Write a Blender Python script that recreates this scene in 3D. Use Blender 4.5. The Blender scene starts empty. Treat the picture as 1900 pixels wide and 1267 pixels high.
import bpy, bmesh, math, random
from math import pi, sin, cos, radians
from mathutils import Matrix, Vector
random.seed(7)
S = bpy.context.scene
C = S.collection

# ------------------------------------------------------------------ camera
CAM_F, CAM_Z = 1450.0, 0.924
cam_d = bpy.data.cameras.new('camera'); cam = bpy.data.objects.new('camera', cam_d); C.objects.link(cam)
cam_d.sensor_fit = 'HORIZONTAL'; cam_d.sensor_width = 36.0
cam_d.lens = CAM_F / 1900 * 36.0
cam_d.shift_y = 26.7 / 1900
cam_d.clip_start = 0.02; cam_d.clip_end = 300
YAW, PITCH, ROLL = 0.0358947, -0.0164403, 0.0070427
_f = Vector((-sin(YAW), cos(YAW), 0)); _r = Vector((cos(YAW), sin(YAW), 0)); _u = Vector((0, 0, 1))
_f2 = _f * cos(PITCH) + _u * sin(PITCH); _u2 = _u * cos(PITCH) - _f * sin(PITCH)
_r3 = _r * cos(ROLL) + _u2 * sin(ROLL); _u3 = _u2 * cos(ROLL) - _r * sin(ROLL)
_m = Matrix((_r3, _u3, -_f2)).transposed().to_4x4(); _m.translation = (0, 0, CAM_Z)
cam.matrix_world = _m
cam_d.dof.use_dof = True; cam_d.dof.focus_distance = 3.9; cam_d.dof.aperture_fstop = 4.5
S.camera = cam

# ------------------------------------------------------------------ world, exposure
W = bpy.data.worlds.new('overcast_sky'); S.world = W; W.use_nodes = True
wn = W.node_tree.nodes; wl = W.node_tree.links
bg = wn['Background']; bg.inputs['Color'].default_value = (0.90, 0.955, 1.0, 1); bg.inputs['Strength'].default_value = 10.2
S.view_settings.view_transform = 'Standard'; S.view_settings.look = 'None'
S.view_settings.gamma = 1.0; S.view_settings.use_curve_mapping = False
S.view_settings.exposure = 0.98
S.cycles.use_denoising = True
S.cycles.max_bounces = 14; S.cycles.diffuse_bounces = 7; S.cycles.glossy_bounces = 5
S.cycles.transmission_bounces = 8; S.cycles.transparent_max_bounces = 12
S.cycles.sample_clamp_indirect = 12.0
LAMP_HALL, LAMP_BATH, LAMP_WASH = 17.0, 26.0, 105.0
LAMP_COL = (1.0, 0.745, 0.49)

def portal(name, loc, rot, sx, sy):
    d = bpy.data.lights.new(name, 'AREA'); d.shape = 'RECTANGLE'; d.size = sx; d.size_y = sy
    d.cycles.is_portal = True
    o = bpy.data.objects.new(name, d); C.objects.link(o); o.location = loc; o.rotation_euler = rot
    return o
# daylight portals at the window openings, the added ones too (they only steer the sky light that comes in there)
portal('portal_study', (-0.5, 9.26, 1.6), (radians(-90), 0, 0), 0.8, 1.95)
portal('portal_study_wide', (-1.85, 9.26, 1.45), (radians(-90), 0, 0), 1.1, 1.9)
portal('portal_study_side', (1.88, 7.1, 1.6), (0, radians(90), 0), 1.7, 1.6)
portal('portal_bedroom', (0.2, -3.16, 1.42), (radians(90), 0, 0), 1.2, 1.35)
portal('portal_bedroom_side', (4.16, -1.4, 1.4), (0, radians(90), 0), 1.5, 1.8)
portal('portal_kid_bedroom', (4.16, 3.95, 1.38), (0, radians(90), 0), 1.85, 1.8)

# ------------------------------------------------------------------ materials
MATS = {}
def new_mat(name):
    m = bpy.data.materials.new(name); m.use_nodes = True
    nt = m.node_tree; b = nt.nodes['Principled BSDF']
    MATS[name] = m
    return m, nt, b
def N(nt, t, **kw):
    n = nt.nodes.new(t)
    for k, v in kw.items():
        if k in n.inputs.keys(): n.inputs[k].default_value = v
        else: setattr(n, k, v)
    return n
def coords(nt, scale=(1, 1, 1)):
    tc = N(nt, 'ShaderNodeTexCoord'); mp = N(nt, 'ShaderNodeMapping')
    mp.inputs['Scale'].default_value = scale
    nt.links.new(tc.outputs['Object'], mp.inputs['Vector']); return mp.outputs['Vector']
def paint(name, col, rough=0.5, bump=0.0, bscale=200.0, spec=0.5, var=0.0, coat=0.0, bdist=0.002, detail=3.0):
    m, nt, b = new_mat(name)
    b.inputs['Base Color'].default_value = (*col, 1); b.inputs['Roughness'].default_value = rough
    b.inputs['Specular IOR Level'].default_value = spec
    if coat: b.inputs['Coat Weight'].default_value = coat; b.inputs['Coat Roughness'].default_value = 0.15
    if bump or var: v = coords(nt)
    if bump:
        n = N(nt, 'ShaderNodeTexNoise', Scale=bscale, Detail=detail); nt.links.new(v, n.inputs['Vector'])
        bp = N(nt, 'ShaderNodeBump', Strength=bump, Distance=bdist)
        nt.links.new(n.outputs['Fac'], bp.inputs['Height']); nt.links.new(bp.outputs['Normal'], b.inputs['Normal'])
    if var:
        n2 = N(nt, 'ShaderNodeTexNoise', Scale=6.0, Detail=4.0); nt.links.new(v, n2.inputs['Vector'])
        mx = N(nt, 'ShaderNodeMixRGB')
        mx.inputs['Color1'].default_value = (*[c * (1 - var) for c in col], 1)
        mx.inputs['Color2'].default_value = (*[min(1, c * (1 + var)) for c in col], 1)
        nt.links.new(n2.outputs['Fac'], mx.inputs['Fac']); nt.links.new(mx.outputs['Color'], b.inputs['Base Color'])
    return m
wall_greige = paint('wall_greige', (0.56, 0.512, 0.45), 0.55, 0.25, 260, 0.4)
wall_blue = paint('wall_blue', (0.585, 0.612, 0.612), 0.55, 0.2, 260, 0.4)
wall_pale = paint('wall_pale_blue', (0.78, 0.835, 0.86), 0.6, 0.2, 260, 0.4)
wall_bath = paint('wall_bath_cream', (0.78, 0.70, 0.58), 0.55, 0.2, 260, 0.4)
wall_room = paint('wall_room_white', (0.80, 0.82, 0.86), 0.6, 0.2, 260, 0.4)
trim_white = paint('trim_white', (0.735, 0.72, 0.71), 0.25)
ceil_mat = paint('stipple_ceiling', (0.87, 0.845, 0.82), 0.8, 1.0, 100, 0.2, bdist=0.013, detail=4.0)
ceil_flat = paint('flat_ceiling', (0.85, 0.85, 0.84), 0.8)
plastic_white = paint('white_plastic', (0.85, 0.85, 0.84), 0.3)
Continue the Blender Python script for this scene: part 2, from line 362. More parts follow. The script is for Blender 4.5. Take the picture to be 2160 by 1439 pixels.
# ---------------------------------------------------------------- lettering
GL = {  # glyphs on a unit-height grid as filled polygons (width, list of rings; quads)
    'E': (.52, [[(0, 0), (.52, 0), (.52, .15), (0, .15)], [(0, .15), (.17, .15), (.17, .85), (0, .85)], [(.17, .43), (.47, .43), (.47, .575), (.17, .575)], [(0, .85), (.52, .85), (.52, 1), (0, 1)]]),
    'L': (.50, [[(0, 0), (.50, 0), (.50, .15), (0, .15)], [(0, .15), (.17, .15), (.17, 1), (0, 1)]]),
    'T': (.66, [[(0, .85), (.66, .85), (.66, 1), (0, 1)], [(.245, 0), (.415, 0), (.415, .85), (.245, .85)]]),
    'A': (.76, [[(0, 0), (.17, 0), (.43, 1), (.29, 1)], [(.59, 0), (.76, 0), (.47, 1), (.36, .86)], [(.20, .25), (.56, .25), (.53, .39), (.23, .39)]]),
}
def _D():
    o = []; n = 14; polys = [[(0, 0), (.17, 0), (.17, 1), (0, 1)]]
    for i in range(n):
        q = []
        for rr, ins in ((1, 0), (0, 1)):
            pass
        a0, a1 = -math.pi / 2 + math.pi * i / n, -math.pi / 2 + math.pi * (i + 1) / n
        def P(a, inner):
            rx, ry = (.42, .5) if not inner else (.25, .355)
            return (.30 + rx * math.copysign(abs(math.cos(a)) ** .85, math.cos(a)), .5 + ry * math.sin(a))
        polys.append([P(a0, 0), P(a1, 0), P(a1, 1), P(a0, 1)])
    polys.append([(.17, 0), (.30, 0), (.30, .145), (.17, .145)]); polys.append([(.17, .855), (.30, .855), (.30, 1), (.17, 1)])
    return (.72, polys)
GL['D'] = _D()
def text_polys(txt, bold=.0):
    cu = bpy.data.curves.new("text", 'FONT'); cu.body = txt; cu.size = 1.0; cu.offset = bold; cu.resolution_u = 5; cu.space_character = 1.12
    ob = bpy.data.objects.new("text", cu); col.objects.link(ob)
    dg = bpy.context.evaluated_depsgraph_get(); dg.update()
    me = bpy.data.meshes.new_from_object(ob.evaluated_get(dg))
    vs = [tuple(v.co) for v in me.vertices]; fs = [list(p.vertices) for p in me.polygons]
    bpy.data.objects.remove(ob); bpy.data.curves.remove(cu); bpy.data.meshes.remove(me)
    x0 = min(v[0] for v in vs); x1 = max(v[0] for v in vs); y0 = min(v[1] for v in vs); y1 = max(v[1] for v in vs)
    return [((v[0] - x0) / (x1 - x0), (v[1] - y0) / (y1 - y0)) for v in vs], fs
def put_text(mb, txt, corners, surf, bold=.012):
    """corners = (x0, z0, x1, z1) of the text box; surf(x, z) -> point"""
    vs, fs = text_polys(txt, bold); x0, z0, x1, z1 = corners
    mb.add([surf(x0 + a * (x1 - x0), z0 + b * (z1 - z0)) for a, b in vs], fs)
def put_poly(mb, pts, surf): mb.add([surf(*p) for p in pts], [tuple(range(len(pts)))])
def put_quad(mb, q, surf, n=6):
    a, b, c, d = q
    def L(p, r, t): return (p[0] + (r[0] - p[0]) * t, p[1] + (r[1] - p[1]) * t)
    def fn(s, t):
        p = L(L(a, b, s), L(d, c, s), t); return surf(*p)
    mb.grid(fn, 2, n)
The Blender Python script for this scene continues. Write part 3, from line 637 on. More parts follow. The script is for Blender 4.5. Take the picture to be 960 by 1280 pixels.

# # # #

WORK TO DO.
Look above and repeat, character for character, the lines from the first one to the line with "C = S.collection", counting both.

FULL ANSWER.
Write a Blender Python script that recreates this scene in 3D. Use Blender 4.5. The Blender scene starts empty. Treat the picture as 1900 pixels wide and 1267 pixels high.
import bpy, bmesh, math, random
from math import pi, sin, cos, radians
from mathutils import Matrix, Vector
random.seed(7)
S = bpy.context.scene
C = S.collection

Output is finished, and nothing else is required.